Au cumul, le site entend confirmer en réel son ambition, énoncée par le directeur général de Tellos Groupe, d’une « zone d’activités de nouvelle génération, bas carbone, pensée par et pour la 5G, apporteuse de lieux de services et d’interactions entre ses occupants ». Le « prototype » pourra alors s’industrialiser quelque peu, c’est-à-dire s’appliquer à d’autres territoires, notamment pour la reconversion de friches d’une certaine taille.

Les « habitants » d’Axioparc sont donc attendus nombreux, autour d’un millier, et après la phase initiale de latence que la crise sanitaire a accentuée, le projet en prend le chemin. Son aménageur mesure à 65 % le taux de commercialisation effective ou de pré-commercialisation des 85 hectares ouverts aux implantations. Dans ce secteur seulement séparé de l’Allemagne par le Rhin, le déclic vient de Bauder, spécialiste germanique des produits de couverture pour le bâtiment qui a choisi Axioparc pour son usine française de 100 emplois à terme à partir de 2025.
Le gros moteur, toujours allemand, doit être confirmé ce printemps, suite à l’enquête publique qui a concerné son dossier en mars : il s'agit du logisticien familial Pfenning pour une plateforme de 120.000 m2 de gestion de flux de clients industriels, dont le nombre d’emplois est annoncé à 400.

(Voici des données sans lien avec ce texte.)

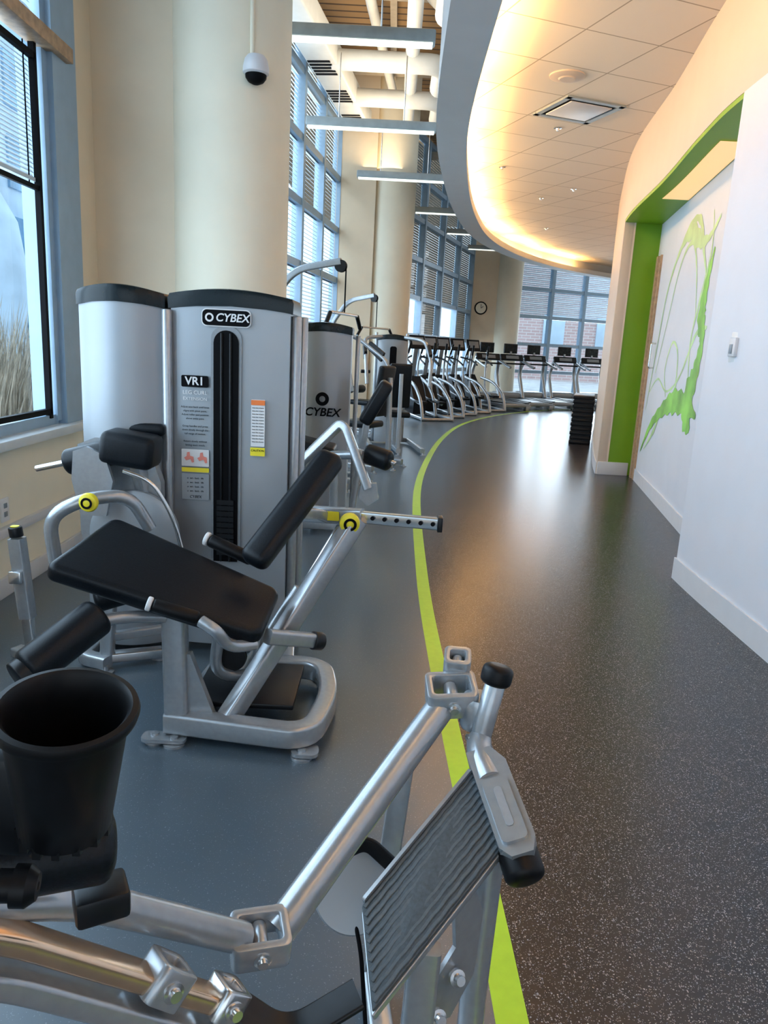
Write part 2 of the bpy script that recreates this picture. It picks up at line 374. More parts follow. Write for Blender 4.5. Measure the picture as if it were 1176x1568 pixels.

Il a ensuite œuvré au sein des structures publiques : la banque Bpifrance à son siège national pour le pilotage de sa nouvelle direction Deeptech et, de 2019 à fin 2021, la Région Grand Est comme directeur général adjoint en charge du vaste pôle économie-innovation, tourisme-culture-patrimoine, international-Europe-transfrontalier.